Communication présentée au XIe Congrès International des Sciences Historiques, à Stockholm, le 24 août 1960, dans la première Section, consacrée à la méthodologie historique.

References

page 3 note 2. Par exactitude du fait, nous garderons l'expression d’ « histoire de la psychologie collective ». Elle n'est cependant pas satisfaisante, parce qu'équivoque : même en français, elle peut être entendue comme la seule histoire d'une discipline particulière, qui s'appellerait « psychologie collective »; et à l'usage d'auditoires étrangers, — l'expérience en vient d'être faite à Stockholm — elle est une manière de gallicisme trop secret, qu'une mécanisation mentale normale déséquilibre tout de suite, mettant plus l'accent sur le psychologique que sur l'historique. Si nous acceptions le grec avec son indéfinie perfection, « histoire de la psyché collective » dirait bien de quoi il s'agit. Et tant que nous n'aurons pas fait nôtre l'étrange mais nécessaire expression d’ « analyse du mental collectif », il faudra se servir d'énumérations un peu processionnelles, telles que : histoire des valeurs, des mentalités, des formes, des symboliques, des mythes, soit en général, soit d'une civilisation déterminée.

page 4 note 1. Nous n'userons bien, « existentiellement », de l'histoire, que si nous arrivons à définir un équilibre entre le continu, ou récit historique traditionnel, qui a peur des « trous » dans la contexture même du temps, et le divers. Avec cette donnée brute, à notre avis essentielle : si l'histoire n'ennuie pas ou n'oppresse pas mortellement, c'est qu'elle « varie », ou du moins contraint au dialogue.

page 5 note 1. La mémoire collective est la matière même de l'histoire. N'est-il pas très significatif d'une mentalité, la nôtre, dite moderne, que nous ne l'ayons encore quasi pas différenciée comme matière d'étude ? Il est cependant évident, dès les commencements d'une analyse du mental collectif, que le mental change moins vite que ne le font le « corps » ou les environnements matériels, voire les institutions. Dans un temps de « mue » comme celui d'aujourd'hui pour l'Occident moderne, nous pouvons le vérifier chaque jour.

page 10 note 1. Une conscience et une pratique de la « longue durée » historique, mettant en oeuvre l'intuition si préhensive de Fernand Braudel, s'imposent à toute historiographie exigeante de la saisie la plus entière possible du phénomène.
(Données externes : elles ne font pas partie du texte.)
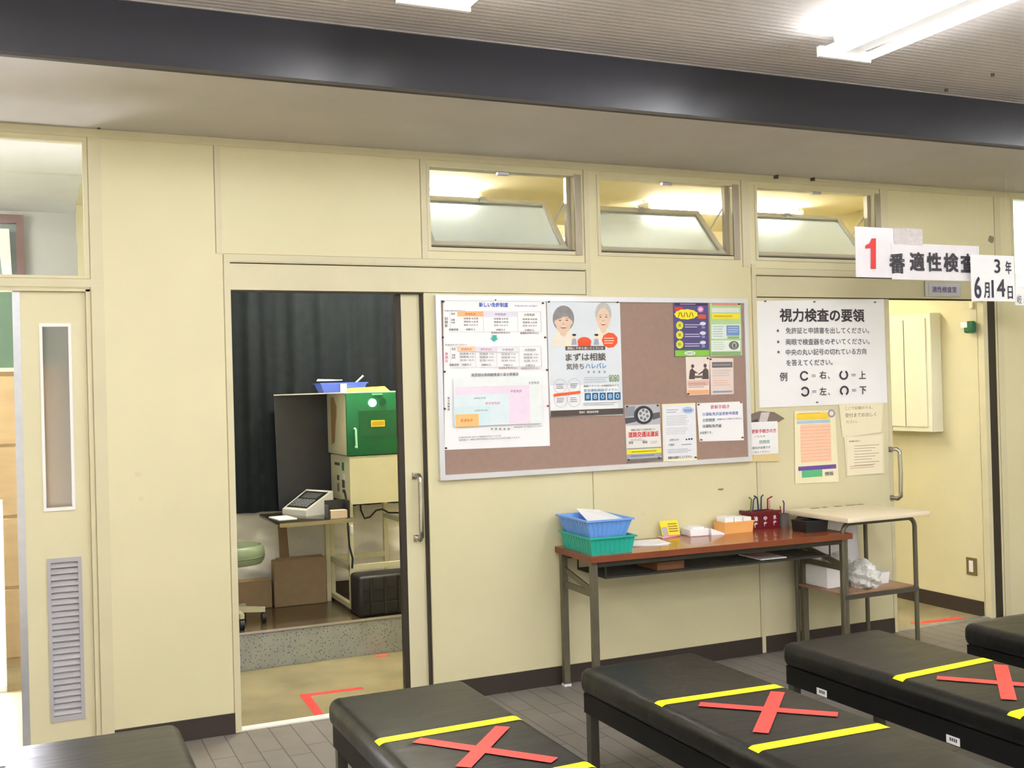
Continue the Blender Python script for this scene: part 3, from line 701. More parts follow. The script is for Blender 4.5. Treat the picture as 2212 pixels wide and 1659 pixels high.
mb = MB(); mb.add([(2.475, -0.05, TZ+0.155), (2.70, -0.20, TZ+0.170), (2.69, -0.33, TZ+0.166), (2.50, -0.24, TZ+0.125), (2.49, -0.16, TZ+0.135)], [(0, 1, 2, 3, 4)], M['paper'])
mb = MB().hexa([(2.53, -0.37, TZ+0.080), (2.668, -0.37, TZ+0.150), (2.672, -0.09, TZ+0.172), (2.54, -0.085, TZ+0.190)], [(2.53, -0.37, TZ+0.083), (2.668, -0.37, TZ+0.156), (2.672, -0.09, TZ+0.178), (2.54, -0.085, TZ+0.194)], M['paper'])
solid('paper_sheets', mb, 'white paper sheets lying in the blue basket', 'paper')
mb = MB()
for k in range(3): mb.box(2.74+0.006*k, 2.98+0.004*k, -0.27, -0.10, TZ+k*0.002, TZ+0.0015+k*0.002, M['paper'], TR_-0.25+0.06*k)
solid('paper_stack', mb, 'loose white papers on the table beside the baskets', 'paper')
# little yellow card stand
x0, y0 = onp(1421, 1157); x1, y1 = onp(1458, 1156)
cdir = Vector((0.105, -0.01)); c0 = Vector((3.065, -0.06))
def cardbox(mb, u0, u1, v0, v1, w, m):
    A = lambda u, v, w: (c0.x+cdir.x*u, c0.y+cdir.y*u+0.03*v-w, TZ+0.002+0.082*v)
    return mb.hexa([A(u0, v0, w), A(u1, v0, w), A(u1, v0, w-0.004), A(u0, v0, w-0.004)], [A(u0, v1, w), A(u1, v1, w), A(u1, v1, w-0.004), A(u0, v1, w-0.004)], m)
t = thing('card_stand', 'small yellow printed card standing on the table', 'card', (3.12, -0.06, TZ))
part('card', cardbox(MB(), 0, 1, 0, 1, 0, M['lemon']), t)
part('base', MB().box(3.06, 3.175, -0.065, -0.02, TZ, TZ+0.004, M['white']), t)
pr = MB(); cardbox(pr, 0.03, 0.34, 0.12, 0.62, 0.002, ink((190, 180, 176))); cardbox(pr, 0.0, 1, 0, 0.10, 0.002, ink((236, 130, 150)))
for k in range(4): cardbox(pr, 0.42, 0.92, 0.30+k*0.15, 0.37+k*0.15, 0.002, ink((170, 130, 40)))
part('print', pr, t)
# white slip box, folded slip, orange tray
mb = MB().rbox(3.20, 3.31, -0.135, 0.0-0.02, TZ, TZ+0.040, 0.004, M['paper'], 1, -0.12)
t = thing('slip_box', 'low white box of slips between yellow card and orange tray', 'box', (3.255, -0.08, TZ)); part('box_body', mb, t)
part('slips', MB().box(3.222, 3.288, -0.12, -0.04, TZ+0.040, TZ+0.048, M['paper'], -0.12), t)
solid('folded_slip', MB().hexa([(3.325, -0.13, TZ), (3.40, -0.145, TZ), (3.40, -0.05, TZ), (3.325, -0.04, TZ)], [(3.325, -0.13, TZ+0.036), (3.40, -0.145, TZ+0.006), (3.40, -0.05, TZ+0.006), (3.325, -0.04, TZ+0.040)], M['paper']), 'white folded slip leaning between the slip box and the orange tray', 'paper')
tray('orange_tray', 3.405, 3.590, -0.145, -0.035, TZ, 0.062, M['orange'], 'orange plastic tray holding white cards on the table', 'tray', -0.02, 0.004, 0.004, False)
for k in range(3):
    solid('card_bundle', MB().box(3.416+k*0.058, 3.470+k*0.058, -0.13, -0.05, TZ+0.006, TZ+0.088-0.004*k, M['paper'], 0.03*k), ['white card bundle at the window-card end of the orange tray, with dark clip', 'middle white card bundle standing in the orange tray', 'white card bundle in the orange tray next to the maroon holder'][k], 'cards', None, 'card bundles in the orange tray')
# maroon pen holder with white lettering
t = thing('pen_holder', 'maroon desk holder with white lettering and pens', 'pen holder', (3.70, -0.05, TZ))
mb = MB()
for a in ((3.612, 3.795, -0.105, -0.100), (3.612, 3.795, -0.012, -0.007), (3.612, 3.617, -0.100, -0.012), (3.790, 3.795, -0.100, -0.012), (3.671, 3.675, -0.100, -0.012), (3.732, 3.736, -0.100, -0.012)): mb.box(a[0], a[1], a[2], a[3], TZ, TZ+0.098, M['maroon'])
mb.box(3.617, 3.790, -0.100, -0.012, TZ, TZ+0.005, M['maroon']); part('holder_body', mb, t)
part('rim', MB().box(3.600, 3.805, -0.112, -0.105, TZ+0.085, TZ+0.102, M['maroon']).box(3.600, 3.612, -0.105, -0.004, TZ+0.085, TZ+0.102, M['maroon']), t)
lt = MB()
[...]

Peut-on ajouter que rigoureusement, équanimement conduites, elles nous libèrent d'une philosophie de l'histoire, qui n'est trop souvent qu'un jeu étincelant à propos d'histoire ?

page 10 note 2. Dans la discussion qui a suivi la présentation de notre communication, un historien Scandinave est venu déclarer, d'une façon aussi élégante que brève et péremptoire, qu'il n'avait jamais rencontré au travers de l'histoire que des hommes, et jamais rien de collectif. Si nous le signalons ici, c'est que cette position abrupte, autant qu'excessive, n'est pas sans grandeur. C'est un beau témoignage « moderne ». Mais il est évident que la marque du temps neuf en nous est celle de l'ambivalence, individu et collectif, également distincts, également unis.

page 11 note 1. Ainsi les valeurs sacrées de l'espace et du temps, telles que l'on peut les rendre manifestes dans les grandes gestes collectives, telles que pèlerinages, croisades, etc., ou dans cette instance ascétique de la peregrinatio, qu'entreprend d'étudier au travers du monde monastique du premier Moyen Age, l'éminent éditeur des oeuvres complètes de Saint Bernard, Dom Jean Leclercq, moine de Clervaux.